Histoire de calibrage
Plus le numéro est petit, plus les huîtres pèsent lourds.
Les creuses sont classées ainsi : n°0 (151g et plus), n°1 (111g à 150g), n 2 (86g à 110g), n°3 (66 à 85g), n°4 (46 à 65g), n°5 (30 à 45g).
Les plates : n°000 (10 à 12 kg les 100 huîtres soit env. 100 à 120g l’une), n°00 (90/100g), n°0 (80g), n°1 (70g), n 2 (60g), n°3 (50g), n 4 (40g), n°5 (30g), n°6 (20g).

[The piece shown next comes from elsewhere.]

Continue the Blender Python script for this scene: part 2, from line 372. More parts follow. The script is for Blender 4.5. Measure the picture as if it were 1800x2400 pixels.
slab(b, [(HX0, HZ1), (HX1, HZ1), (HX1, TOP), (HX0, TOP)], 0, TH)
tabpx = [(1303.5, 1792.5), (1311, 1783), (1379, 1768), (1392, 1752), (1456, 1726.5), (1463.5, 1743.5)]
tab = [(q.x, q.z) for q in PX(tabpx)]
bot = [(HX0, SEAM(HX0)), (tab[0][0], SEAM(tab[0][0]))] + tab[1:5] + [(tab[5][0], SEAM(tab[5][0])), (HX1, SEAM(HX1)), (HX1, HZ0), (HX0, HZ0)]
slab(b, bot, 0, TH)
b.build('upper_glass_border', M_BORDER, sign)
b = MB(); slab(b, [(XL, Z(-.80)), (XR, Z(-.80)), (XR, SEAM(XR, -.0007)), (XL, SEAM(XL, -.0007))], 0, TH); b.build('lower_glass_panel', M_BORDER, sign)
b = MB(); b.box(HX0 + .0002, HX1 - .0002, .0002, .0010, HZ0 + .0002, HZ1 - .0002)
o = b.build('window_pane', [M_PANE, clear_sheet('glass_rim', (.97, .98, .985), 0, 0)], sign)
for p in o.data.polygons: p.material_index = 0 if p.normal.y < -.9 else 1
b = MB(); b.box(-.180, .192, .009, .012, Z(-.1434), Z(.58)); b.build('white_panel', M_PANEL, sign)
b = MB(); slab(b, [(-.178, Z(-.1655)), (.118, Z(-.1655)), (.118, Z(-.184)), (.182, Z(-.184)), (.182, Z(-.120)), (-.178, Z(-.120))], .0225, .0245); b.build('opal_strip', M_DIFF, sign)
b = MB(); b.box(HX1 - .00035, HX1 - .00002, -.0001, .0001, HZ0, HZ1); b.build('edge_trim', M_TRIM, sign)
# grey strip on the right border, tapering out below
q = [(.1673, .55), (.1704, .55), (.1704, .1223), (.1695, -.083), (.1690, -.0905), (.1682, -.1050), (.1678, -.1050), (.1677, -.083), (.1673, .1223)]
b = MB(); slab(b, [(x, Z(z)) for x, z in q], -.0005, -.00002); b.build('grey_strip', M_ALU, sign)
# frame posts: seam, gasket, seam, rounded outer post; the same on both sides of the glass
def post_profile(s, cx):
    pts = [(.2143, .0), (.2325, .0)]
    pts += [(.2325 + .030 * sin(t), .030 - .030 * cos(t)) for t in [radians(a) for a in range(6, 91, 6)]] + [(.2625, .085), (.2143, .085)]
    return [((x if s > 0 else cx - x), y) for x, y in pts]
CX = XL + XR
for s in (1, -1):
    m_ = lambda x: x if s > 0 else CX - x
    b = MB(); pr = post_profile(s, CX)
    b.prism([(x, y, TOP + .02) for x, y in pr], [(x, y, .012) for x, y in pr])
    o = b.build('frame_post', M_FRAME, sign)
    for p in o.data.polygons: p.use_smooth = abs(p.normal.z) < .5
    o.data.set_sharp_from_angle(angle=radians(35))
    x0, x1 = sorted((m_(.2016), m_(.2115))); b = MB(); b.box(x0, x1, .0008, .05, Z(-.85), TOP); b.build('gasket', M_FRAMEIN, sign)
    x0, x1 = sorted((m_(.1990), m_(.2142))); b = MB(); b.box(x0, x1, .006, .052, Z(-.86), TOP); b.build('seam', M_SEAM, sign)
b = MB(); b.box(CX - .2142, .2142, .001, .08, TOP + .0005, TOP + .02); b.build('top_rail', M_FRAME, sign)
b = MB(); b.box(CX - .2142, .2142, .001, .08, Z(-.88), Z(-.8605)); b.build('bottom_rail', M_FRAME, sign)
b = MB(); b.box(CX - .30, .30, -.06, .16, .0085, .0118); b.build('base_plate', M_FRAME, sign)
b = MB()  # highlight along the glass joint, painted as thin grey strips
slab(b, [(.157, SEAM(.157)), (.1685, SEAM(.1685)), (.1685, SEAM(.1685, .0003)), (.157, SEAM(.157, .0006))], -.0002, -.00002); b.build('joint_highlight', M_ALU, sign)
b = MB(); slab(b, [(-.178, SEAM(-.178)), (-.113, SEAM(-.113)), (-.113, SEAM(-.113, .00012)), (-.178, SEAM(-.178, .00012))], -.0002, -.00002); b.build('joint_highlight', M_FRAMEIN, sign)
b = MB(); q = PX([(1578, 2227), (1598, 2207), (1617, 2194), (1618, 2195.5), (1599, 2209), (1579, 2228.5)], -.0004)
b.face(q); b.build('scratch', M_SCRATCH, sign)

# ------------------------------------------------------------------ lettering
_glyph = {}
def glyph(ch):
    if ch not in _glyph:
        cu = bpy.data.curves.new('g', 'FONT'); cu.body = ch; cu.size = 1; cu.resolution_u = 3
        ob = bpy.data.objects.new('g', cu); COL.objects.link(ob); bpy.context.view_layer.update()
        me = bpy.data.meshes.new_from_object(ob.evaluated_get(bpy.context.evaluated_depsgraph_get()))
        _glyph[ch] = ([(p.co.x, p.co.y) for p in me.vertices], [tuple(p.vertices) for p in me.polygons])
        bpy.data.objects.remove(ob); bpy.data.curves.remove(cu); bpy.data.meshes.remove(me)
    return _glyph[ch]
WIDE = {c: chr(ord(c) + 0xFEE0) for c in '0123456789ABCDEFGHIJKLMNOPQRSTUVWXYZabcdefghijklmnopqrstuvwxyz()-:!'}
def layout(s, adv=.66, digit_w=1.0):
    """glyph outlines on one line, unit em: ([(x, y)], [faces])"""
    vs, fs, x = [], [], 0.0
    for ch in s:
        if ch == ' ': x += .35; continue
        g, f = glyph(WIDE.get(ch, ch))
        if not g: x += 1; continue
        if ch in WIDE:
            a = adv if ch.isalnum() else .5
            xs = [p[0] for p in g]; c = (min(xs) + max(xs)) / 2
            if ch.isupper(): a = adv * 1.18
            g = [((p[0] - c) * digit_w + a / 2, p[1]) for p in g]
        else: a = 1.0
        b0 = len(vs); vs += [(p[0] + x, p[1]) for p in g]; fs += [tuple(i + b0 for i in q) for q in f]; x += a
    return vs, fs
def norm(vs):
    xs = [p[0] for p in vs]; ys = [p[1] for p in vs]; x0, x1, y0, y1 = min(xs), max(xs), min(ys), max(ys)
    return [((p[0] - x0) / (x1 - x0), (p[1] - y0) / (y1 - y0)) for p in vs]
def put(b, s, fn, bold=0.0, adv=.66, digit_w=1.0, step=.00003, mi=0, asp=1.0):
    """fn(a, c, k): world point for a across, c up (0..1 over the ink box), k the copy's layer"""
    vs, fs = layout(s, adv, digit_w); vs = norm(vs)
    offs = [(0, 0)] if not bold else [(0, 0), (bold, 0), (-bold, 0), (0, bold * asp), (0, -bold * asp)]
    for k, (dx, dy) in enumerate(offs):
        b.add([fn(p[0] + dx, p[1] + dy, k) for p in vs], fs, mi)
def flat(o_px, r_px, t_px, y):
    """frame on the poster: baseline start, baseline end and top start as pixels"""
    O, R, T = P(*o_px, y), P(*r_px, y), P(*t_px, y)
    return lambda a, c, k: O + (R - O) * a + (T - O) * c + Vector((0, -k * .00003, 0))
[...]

Préférez des huîtres creuses n°4 pour la cuisine, des n°2 ou 3 pour la dégustation. Réservez les gros calibres aux amateurs.
La saison des huîtres
Qu’on se le dise une bonne fois pour toute : l’adage qui préconise de ne déguster des huîtres que les mois en R (de septembre à avril) n’a aucune raison d’être ! Il provient d’une recommandation du 17ème siècle, fixée par ordonnance, pour éviter les risques sanitaires liés à la chaleur des mois d’été (mai, juin, juillet, août) alors que les huîtres étaient livrées en charrette et non en camion réfrigéré comme aujourd’hui. Il existait en outre un interdit de pêcher les huîtres ces 4 mois d’été afin de les préserver pendant leur période de reproduction.
On peut donc profiter des huîtres tout au long de l’année même si elles sont plus laiteuses durant l’été, ce qui n’est pas du goût de tous.